* **The task**: Extract the lines from the start through the line that holds "COL = S.collection", both included, omitting all images.

□ □ □ □ □ □ □

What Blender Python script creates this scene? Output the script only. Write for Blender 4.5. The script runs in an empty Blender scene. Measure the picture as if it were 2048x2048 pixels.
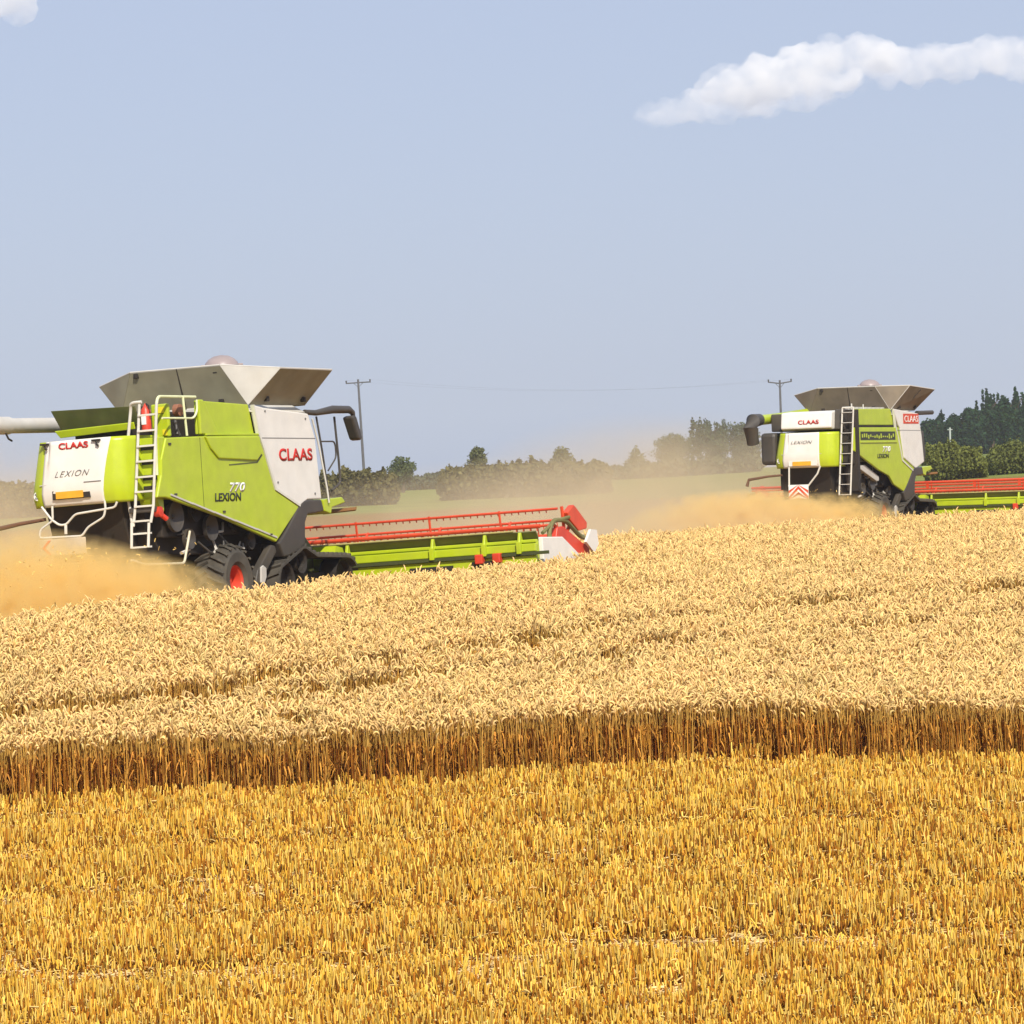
import bpy, bmesh, math, random
import numpy as np
from mathutils import Vector, Matrix
random.seed(7); RNG = np.random.default_rng(11)
R_ = math.radians
S = bpy.context.scene
COL = S.collection

# ------------------------------------------------------------------ camera, sky, sun, exposure
FPX, RHO, PIT, ZC = 8000.0, R_(2.0), 39/8000.0, 2.4
cF = Vector((0, math.cos(PIT), -math.sin(PIT))); cu = Vector((0, math.sin(PIT), math.cos(PIT))); cr = Vector((1, 0, 0))
CR = cr*math.cos(RHO) - cu*math.sin(RHO); CU = cu*math.cos(RHO) + cr*math.sin(RHO)
cam = bpy.data.cameras.new('camera'); co = bpy.data.objects.new('camera', cam); COL.objects.link(co)
cam.sensor_width = 36; cam.lens = 36*FPX/2048; cam.clip_end = 20000; cam.clip_start = .5
M = Matrix((CR, CU, -cF)).transposed().to_4x4(); M.translation = (0, 0, ZC); co.matrix_world = M
S.camera = co
SUN_AZ = Vector((.22, -.97, 0)).normalized(); SUN_EL = R_(42)
sd = Vector((SUN_AZ.x*math.cos(SUN_EL), SUN_AZ.y*math.cos(SUN_EL), math.sin(SUN_EL)))
w = bpy.data.worlds.new('World'); S.world = w; w.use_nodes = True
wn = w.node_tree; bg = wn.nodes['Background']
sky = wn.nodes.new('ShaderNodeTexSky'); sky.sky_type = 'NISHITA'; sky.sun_disc = False
sky.sun_elevation = SUN_EL; sky.sun_rotation = math.atan2(sd.x, sd.y)
sky.air_density = 1.0; sky.dust_density = 1.6; sky.ozone_density = 2.2; sky.altitude = 100
mx = wn.nodes.new('ShaderNodeMix'); mx.data_type = 'RGBA'; mx.inputs[0].default_value = .72
mx.inputs[7].default_value = (4.95, 5.55, 7.45, 1)
wn.links.new(sky.outputs[0], mx.inputs[6]); wn.links.new(mx.outputs[2], bg.inputs[0])
bg.inputs[1].default_value = .100
sl = bpy.data.lights.new('sun', 'SUN'); sl.energy = 4.8; sl.angle = R_(.6); sl.color = (1, .94, .84)
so = bpy.data.objects.new('sun', sl); COL.objects.link(so); so.rotation_euler = sd.to_track_quat('Z', 'Y').to_euler()
S.view_settings.view_transform = 'Standard'; S.view_settings.look = 'None'; S.view_settings.exposure = 0.10
S.cycles.use_denoising = True; S.cycles.max_bounces = 10; S.cycles.volume_bounces = 7; S.cycles.diffuse_bounces = 3
S.cycles.transparent_max_bounces = 10; S.cycles.volume_step_rate = .5; S.cycles.volume_max_steps = 160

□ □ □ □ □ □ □

* **Answer to the task**:
What Blender Python script creates this scene? Output the script only. Write for Blender 4.5. The script runs in an empty Blender scene. Measure the picture as if it were 2048x2048 pixels.
import bpy, bmesh, math, random
import numpy as np
from mathutils import Vector, Matrix
random.seed(7); RNG = np.random.default_rng(11)
R_ = math.radians
S = bpy.context.scene
COL = S.collection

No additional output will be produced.